WHAT THE TASK ASKS: Restate, exactly and without pictures, the lines from the start of the listing below through the line holding "gull('gull close to".

--------------------------------------------------

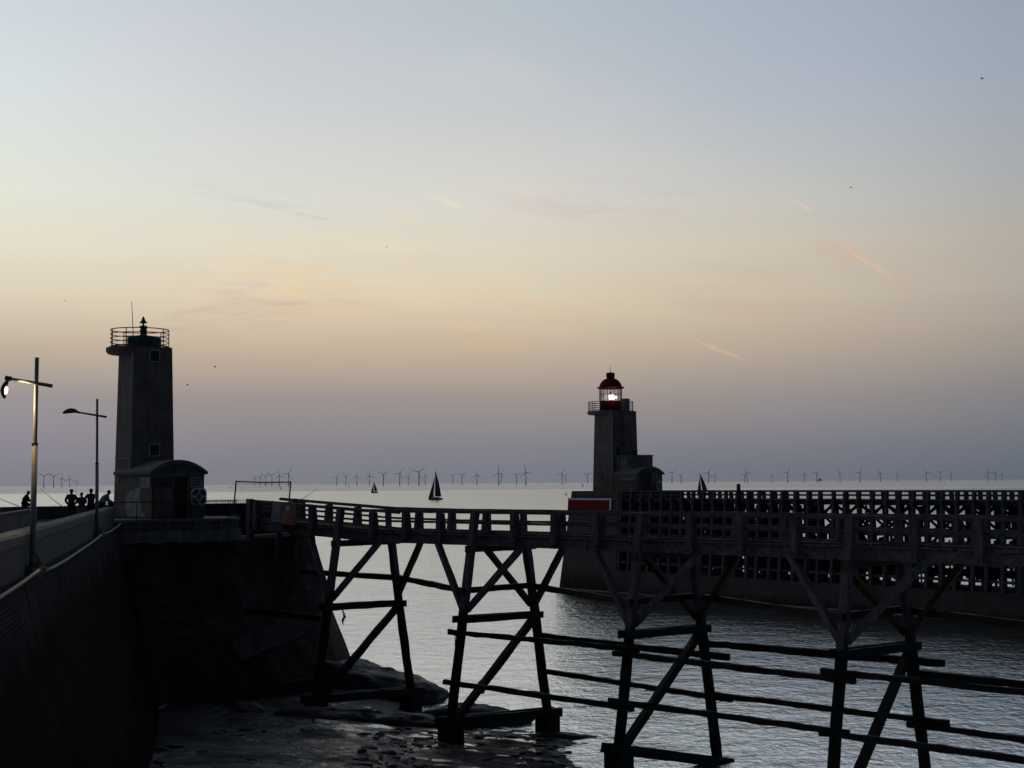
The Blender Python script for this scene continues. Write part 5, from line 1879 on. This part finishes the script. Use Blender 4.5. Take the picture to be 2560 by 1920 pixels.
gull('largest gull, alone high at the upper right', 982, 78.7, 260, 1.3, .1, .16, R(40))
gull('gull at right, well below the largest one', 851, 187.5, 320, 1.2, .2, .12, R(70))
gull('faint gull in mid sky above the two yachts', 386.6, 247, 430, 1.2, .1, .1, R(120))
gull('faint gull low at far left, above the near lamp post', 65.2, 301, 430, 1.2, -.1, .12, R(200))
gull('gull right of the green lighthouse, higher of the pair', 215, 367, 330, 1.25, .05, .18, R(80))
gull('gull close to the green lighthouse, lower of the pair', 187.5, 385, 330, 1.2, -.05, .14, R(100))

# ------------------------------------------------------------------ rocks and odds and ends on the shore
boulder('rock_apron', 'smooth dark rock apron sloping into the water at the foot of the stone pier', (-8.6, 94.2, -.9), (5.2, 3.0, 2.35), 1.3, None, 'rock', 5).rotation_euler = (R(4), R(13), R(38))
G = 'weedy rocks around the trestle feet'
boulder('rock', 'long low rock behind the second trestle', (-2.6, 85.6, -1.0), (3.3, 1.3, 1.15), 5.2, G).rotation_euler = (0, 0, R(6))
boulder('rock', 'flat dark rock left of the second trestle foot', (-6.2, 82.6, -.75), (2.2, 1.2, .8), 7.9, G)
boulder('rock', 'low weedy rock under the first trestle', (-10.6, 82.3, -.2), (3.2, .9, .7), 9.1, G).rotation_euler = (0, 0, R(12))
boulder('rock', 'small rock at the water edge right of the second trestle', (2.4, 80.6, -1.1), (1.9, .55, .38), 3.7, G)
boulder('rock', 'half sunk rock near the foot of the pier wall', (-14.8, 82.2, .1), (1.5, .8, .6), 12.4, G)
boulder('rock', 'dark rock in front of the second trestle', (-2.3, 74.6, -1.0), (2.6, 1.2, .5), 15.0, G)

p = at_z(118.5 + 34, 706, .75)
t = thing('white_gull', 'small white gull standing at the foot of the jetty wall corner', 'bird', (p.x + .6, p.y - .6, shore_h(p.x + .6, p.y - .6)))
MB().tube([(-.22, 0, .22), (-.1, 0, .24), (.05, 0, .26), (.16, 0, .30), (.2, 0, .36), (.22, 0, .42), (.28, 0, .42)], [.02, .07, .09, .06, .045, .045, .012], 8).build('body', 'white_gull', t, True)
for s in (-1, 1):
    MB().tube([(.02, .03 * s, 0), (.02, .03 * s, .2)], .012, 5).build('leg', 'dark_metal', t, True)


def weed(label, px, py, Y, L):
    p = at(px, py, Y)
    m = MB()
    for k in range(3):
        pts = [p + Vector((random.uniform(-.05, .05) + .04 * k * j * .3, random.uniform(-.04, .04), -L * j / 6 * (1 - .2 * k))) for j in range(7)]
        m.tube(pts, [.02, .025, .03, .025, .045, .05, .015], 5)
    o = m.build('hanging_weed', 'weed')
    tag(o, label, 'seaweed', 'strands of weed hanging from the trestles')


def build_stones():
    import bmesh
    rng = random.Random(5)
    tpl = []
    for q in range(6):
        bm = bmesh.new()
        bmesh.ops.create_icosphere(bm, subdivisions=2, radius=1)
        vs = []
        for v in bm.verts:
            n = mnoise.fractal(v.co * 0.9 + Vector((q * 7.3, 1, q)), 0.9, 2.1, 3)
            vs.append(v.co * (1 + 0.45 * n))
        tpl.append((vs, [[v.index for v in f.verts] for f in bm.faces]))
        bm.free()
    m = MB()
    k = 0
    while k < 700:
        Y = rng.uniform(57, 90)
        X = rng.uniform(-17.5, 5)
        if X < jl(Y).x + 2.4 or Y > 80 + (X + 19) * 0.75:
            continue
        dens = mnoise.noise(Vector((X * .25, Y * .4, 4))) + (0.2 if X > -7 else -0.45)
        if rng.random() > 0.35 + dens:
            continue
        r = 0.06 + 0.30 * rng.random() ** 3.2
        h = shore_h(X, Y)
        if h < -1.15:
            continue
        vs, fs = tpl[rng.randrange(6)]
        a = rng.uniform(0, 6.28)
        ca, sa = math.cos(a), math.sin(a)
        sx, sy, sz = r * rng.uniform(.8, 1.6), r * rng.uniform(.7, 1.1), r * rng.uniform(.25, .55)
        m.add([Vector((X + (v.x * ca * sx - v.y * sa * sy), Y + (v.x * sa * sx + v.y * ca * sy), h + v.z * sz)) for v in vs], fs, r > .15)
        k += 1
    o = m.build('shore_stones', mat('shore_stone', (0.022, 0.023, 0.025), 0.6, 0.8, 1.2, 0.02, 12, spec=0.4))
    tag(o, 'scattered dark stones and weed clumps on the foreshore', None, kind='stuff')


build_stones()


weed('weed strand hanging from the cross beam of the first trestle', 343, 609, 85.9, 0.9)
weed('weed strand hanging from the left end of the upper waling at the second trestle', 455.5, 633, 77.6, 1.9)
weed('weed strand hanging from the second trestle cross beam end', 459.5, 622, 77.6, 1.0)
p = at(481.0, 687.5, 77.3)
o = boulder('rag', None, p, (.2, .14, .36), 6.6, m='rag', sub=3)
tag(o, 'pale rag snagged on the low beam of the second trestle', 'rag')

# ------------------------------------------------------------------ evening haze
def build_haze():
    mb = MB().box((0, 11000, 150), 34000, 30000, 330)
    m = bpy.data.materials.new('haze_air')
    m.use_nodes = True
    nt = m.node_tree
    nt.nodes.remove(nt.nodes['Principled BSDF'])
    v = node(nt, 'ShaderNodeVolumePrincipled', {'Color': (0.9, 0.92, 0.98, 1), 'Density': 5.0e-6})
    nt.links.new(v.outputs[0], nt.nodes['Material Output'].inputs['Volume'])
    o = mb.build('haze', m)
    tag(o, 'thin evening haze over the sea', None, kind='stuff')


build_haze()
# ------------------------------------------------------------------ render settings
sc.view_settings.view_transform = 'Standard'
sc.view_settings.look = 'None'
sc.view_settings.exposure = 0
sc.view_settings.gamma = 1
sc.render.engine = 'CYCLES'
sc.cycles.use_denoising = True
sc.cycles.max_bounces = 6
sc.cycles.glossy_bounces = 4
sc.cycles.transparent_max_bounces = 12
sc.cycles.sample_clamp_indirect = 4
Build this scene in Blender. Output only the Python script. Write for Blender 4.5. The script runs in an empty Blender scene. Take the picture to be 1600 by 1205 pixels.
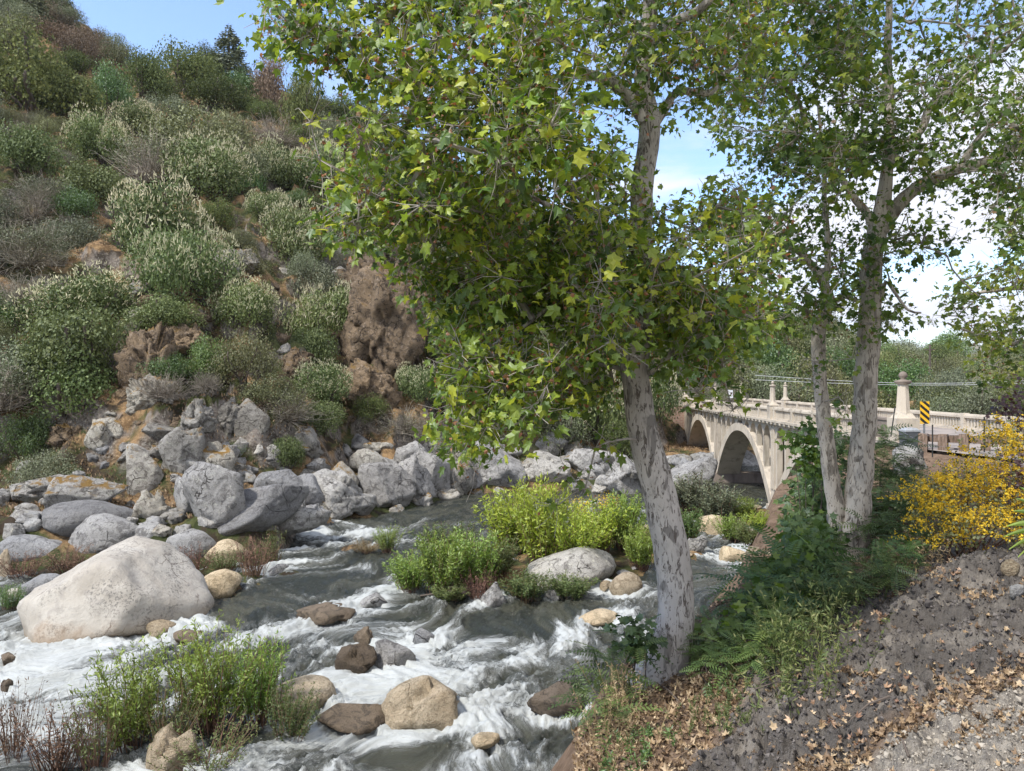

--------------------------------------------------

EXPECTED ANSWER:
The Blender Python script for this scene continues. Write part 5, from line 1879 on. This part finishes the script. Use Blender 4.5. Take the picture to be 2560 by 1920 pixels.
gull('largest gull, alone high at the upper right', 982, 78.7, 260, 1.3, .1, .16, R(40))
gull('gull at right, well below the largest one', 851, 187.5, 320, 1.2, .2, .12, R(70))
gull('faint gull in mid sky above the two yachts', 386.6, 247, 430, 1.2, .1, .1, R(120))
gull('faint gull low at far left, above the near lamp post', 65.2, 301, 430, 1.2, -.1, .12, R(200))
gull('gull right of the green lighthouse, higher of the pair', 215, 367, 330, 1.25, .05, .18, R(80))
gull('gull close to the green lighthouse, lower of the pair', 187.5, 385, 330, 1.2, -.05, .14, R(100))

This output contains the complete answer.